By this time I'd taken the Italians back to Sicily and Tuscany in the 1600's, the Quakers, Swiss, Germans and Irish immigrants back to the mid to early 1700's and only one branch remained muddled and elusive so I let it all rest for awhile, and came back to it to find some breakthrough information supplied by another member of the geneology site... off to the races again with puzzling riddles, pictures of very old headstones, stories, bibles, hints, clues, slow progress through the 1800's... OMG, the first one CAME to Alabama as a slave trader from Virginia. This was an "other" of a whole different catagory!! Discovered letters to a great-great aunt from a Civil War soldier who was dead a month later. This was all so different than what I had imagined. I'm a Liberal!!! Slave traders?? Confederates!?!? Then another lightbulb moment when I realized that these early namesake families who were migrating back and forth between Tennessee, Georgia and Alabama... well many of them were actually.... get ready for it.... Cherokee!!!! Talk about the unwanted, mistrusted "other"!!
I am American, educated, modern... but descended in all branches from people who were fleeing to a better life, not wanted or barely tolerated for economic purposes by those who had arrived before them and who were either dark of skin or members of a suspect religion.
I sold goats cheese at farmers markets in the rain both days this weekend and on the way home, stopped at Luis's Taqueria in Woodburn, Oregon for some comfort food: freshly made tortillas and the best tacos you could imagine. I was probably the only Anglo in there. I was surrounded by Spanish speaking families, dressed in their best clothes having come straight from church. Barack stopped into Luis's while campaigning in Oregon in 2008... his picture is displayed proudly on the wall.
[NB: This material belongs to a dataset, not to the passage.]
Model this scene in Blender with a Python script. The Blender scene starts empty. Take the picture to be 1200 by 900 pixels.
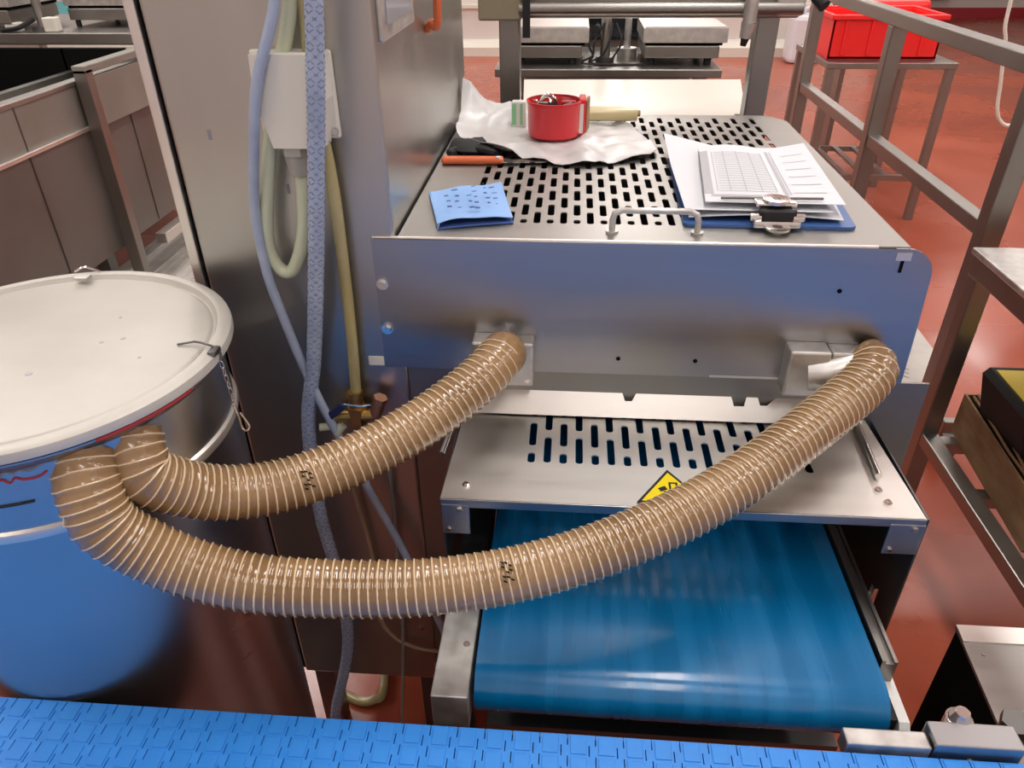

As I waited in line I reflected on the "otherness" of these people around me and knew again with more conviction than ever that I LIKE having them here, that they make my life better and richer. The same goes for my Persian friend, the chocolatier and my Muslim customers who I've come to know over weekly market chats. Their "otherness" is no different than my Quakers and Protestants, my Cherokee southerners, my Irish and my "garlic eating" Italians". Cheech and Rafaella, Willie Jordan, "Lightfoot John", Obediance and Obediah, nobody wanted them here or if they were wanted at all it was only for the cheap labor they could provide. But they stayed. And survived. And contributed. And thrived. And assimilated.
I am not who I thought I was... but it turns out I'm MORE of what I thought I was.